What’s in a Bates name: Mount David
Mount David rises 381 feet above sea level. Chided as a “mountain by courtesy” by a newspaper writer a century ago, the peak is also known as “Mount Davis,” “Davis Mountain,” and “David’s Mountain,” tautonymic variations due to its namesake, a man named David Davis, born Sept. 1, 1775, and died Jan. 5, 1851.
David Davis’ Dad
David’s father, Amos Davis, was Lewiston’s third settler. A Quaker, Amos was a farmer, shoemaker, and surveyor who drew one of the earliest maps of the area, dated 1776. His son David was the second male born in Lewiston.
Early Teachings
In 1798, when public education was still a haphazard affair, David Davis and four other citizens teamed up to hire one of the first Lewiston schoolteachers.
$5 and a Mountain
In 1803, David Davis paid $5 for 100 acres of land that included the mountain. He then named it for himself, according to some accounts.
Bates’ Mountain
David Davis farmed the land until his death in 1851. His heirs bequeathed the mountain to Bates, which hoped to build an observatory on its summit.
House of David
The original David Davis home on Main Street in Lewiston was the oldest building in the city, and one of the most run-down, when it was torn down in 1989.
All in the Family
Davis, Frye, and White streets near campus are all named for the same family.
Firm as Granite
At the opening of the new Maine State Seminary, on Sept. 1, 1857, a local pastor said that if David Davis were present, he would tell the new students to “go up that mountain, where you will obtain a view of our united villages.
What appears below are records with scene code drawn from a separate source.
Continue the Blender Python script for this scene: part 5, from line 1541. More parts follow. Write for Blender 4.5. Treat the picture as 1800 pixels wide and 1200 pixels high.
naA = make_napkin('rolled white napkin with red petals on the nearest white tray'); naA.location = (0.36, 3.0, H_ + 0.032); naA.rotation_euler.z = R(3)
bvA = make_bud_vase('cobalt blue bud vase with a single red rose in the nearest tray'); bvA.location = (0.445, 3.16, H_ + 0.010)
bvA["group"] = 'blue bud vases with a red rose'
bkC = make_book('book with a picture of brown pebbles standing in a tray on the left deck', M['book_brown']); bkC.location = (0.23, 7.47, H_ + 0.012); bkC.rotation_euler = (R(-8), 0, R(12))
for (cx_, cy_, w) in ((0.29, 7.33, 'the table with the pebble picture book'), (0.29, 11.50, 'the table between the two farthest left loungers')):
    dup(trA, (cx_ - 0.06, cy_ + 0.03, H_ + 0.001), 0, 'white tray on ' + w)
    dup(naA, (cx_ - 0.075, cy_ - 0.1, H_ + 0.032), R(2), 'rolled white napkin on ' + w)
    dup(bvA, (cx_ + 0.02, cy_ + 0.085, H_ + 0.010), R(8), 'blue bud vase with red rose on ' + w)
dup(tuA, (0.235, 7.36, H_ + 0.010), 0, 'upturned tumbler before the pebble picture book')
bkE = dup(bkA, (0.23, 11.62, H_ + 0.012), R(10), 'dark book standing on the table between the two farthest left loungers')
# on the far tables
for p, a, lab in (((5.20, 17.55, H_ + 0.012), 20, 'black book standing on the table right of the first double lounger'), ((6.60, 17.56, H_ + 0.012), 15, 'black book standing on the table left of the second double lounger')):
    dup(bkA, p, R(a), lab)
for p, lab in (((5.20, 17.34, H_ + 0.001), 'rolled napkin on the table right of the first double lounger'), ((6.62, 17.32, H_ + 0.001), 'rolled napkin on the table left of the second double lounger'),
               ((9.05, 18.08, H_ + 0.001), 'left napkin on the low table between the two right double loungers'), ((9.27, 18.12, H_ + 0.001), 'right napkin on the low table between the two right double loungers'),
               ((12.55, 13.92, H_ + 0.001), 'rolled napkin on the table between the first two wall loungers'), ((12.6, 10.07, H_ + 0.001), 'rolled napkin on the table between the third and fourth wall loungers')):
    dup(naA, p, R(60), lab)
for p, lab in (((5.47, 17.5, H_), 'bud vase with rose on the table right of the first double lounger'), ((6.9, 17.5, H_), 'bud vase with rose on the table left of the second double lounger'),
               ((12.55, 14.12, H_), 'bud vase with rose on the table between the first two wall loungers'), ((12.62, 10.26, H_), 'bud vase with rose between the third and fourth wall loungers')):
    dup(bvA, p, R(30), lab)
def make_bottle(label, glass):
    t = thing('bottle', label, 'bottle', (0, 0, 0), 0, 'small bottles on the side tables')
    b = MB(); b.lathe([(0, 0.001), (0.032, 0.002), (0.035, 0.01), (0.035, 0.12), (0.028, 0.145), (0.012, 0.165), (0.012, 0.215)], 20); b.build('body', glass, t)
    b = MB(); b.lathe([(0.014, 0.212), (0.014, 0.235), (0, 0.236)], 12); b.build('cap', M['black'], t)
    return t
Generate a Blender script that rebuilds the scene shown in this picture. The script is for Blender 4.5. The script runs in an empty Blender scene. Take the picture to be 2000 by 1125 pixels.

Make your principles as firm as the granite base on which the mountain rests.”
The Mount David “Brand”
The mountain lends its name to the college’s leadership giving group, the Mount David Society, and the college’s annual academic showcase, the Mount David Summit.
David’s Legacy
Many of David Davis’ direct descendants are Bates alumni, the youngest being his great-great-great-great-great-grandson, Toby White ’94, an associate professor at, of all places, the University of California at Davis School of Education.
Toby’s great-grandmother was Marion Wellman White, who, according to family history, attended Bates for a year but was expelled for the sin of skating on the campus bog (named Lake Andrews years later) on a Sunday morning.